* Start Provided records *

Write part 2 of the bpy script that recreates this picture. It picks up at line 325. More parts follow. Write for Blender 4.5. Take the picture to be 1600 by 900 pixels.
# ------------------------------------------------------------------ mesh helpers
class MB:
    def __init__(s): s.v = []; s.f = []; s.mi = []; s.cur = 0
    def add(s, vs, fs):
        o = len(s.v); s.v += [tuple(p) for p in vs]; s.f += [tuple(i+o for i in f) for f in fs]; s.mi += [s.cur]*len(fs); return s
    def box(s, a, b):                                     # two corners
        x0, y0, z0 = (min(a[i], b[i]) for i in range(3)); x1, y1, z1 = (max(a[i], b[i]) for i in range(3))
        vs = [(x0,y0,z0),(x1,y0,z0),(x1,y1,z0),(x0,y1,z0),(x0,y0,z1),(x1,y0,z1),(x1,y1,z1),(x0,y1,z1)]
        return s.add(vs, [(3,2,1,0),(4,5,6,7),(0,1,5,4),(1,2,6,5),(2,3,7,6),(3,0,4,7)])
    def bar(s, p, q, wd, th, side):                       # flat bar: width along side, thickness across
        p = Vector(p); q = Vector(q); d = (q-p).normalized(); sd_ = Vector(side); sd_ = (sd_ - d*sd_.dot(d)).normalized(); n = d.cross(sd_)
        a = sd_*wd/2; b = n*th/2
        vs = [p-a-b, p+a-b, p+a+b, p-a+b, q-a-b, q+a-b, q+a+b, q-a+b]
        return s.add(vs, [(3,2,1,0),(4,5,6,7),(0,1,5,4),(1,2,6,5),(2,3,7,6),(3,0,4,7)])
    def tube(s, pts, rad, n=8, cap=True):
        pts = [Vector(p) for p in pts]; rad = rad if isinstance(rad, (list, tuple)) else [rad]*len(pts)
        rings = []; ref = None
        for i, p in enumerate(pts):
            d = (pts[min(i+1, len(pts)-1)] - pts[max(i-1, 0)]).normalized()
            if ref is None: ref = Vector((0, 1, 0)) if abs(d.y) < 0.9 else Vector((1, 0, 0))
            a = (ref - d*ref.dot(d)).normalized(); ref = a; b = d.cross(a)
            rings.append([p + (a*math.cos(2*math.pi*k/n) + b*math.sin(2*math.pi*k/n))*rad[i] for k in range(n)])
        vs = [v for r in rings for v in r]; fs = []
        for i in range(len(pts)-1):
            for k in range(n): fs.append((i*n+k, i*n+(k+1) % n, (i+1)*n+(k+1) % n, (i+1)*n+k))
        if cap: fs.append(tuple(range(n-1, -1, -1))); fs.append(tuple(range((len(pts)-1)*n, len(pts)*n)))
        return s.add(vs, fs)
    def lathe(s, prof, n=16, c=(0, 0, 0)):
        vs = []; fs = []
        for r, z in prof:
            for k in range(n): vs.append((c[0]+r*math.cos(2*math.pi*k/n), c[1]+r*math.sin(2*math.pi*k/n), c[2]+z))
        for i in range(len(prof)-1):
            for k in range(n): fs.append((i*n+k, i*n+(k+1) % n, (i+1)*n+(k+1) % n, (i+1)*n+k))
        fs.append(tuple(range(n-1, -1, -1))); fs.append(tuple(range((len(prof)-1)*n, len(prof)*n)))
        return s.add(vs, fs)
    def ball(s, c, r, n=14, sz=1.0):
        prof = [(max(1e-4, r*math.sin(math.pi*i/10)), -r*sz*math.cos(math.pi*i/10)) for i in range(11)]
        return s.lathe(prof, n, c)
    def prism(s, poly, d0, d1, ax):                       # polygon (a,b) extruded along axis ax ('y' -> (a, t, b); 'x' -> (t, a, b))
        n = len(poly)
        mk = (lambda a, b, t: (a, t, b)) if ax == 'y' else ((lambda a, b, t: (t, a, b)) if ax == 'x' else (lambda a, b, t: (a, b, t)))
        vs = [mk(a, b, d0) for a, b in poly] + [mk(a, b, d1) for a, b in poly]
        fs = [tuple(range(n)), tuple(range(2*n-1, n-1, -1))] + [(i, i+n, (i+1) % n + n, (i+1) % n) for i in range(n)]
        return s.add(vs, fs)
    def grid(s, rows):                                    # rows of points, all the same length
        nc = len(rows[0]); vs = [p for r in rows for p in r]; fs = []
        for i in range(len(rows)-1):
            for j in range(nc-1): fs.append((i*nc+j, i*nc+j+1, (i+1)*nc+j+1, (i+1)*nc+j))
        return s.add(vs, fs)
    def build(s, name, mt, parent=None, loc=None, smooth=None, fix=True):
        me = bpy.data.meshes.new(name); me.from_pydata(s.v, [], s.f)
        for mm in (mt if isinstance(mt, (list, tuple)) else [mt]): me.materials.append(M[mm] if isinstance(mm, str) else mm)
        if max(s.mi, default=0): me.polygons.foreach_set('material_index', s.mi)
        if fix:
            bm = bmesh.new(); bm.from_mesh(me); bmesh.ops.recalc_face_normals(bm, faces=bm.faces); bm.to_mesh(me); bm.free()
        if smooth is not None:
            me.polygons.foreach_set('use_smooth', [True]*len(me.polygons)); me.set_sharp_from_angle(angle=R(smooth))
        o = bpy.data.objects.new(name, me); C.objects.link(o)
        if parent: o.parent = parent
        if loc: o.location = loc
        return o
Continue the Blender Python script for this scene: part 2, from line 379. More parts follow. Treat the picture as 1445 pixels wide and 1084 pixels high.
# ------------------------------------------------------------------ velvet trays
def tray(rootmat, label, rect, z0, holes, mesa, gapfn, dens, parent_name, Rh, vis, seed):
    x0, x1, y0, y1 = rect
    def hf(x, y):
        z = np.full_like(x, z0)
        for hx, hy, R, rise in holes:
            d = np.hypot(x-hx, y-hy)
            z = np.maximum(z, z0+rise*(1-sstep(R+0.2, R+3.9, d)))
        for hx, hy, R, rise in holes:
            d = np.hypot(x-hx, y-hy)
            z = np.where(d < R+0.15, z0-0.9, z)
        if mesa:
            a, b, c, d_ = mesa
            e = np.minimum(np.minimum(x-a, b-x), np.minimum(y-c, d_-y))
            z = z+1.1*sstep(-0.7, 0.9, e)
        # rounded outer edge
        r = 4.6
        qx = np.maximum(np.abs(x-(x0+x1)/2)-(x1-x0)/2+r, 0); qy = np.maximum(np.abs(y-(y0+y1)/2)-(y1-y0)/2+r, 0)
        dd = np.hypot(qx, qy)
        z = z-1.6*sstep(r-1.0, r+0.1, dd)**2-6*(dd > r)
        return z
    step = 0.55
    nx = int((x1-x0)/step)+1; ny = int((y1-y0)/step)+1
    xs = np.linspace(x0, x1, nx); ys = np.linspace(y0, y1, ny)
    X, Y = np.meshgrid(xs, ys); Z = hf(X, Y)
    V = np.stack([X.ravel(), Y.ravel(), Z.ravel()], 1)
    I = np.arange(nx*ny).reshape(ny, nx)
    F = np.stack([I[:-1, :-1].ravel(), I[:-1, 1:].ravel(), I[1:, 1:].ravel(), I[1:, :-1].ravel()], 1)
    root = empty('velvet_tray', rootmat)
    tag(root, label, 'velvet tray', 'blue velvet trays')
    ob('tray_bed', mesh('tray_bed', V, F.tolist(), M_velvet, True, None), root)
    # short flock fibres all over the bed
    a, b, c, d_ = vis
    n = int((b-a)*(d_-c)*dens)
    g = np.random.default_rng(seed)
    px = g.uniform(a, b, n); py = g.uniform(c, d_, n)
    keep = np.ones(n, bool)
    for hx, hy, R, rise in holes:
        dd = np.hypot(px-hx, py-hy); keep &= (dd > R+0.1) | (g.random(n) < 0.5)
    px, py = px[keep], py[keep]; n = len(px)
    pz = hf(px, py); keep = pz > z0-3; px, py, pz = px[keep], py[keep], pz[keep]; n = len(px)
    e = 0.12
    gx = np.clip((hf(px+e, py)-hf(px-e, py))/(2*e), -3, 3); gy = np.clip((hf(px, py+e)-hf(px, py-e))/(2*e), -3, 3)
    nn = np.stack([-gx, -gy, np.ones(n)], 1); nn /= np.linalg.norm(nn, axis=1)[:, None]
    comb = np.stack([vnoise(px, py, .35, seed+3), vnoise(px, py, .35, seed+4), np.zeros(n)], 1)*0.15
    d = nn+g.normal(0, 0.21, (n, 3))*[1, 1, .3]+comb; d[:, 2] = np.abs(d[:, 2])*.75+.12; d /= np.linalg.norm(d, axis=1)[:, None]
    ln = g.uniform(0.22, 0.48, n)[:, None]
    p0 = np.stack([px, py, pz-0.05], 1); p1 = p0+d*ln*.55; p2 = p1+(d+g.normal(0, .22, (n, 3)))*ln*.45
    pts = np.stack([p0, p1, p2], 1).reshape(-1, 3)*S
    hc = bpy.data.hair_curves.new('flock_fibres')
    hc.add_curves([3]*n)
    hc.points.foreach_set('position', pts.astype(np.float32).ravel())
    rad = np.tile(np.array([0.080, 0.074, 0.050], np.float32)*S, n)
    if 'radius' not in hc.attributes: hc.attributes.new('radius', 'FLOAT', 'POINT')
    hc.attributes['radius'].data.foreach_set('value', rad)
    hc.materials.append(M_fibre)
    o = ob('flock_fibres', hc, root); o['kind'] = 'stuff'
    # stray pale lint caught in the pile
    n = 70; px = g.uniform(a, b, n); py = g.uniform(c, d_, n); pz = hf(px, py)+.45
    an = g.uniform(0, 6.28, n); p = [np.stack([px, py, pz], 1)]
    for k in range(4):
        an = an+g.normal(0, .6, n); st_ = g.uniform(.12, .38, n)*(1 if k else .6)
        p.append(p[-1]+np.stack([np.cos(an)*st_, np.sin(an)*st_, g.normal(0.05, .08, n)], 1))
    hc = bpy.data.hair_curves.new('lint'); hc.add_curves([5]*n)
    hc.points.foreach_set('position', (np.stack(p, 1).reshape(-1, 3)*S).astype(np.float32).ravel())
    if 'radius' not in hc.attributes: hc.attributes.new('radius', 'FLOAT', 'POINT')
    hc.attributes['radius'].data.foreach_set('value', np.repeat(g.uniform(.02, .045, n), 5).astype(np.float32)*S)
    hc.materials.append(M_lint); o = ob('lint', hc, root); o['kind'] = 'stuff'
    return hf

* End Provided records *

=== The problem ===
Find every line in the records above that holds the word "script", and copy each one.

=== Task solution ===
Write part 2 of the bpy script that recreates this picture. It picks up at line 325. More parts follow. Write for Blender 4.5. Take the picture to be 1600 by 900 pixels.
Continue the Blender Python script for this scene: part 2, from line 379. More parts follow. Treat the picture as 1445 pixels wide and 1084 pixels high.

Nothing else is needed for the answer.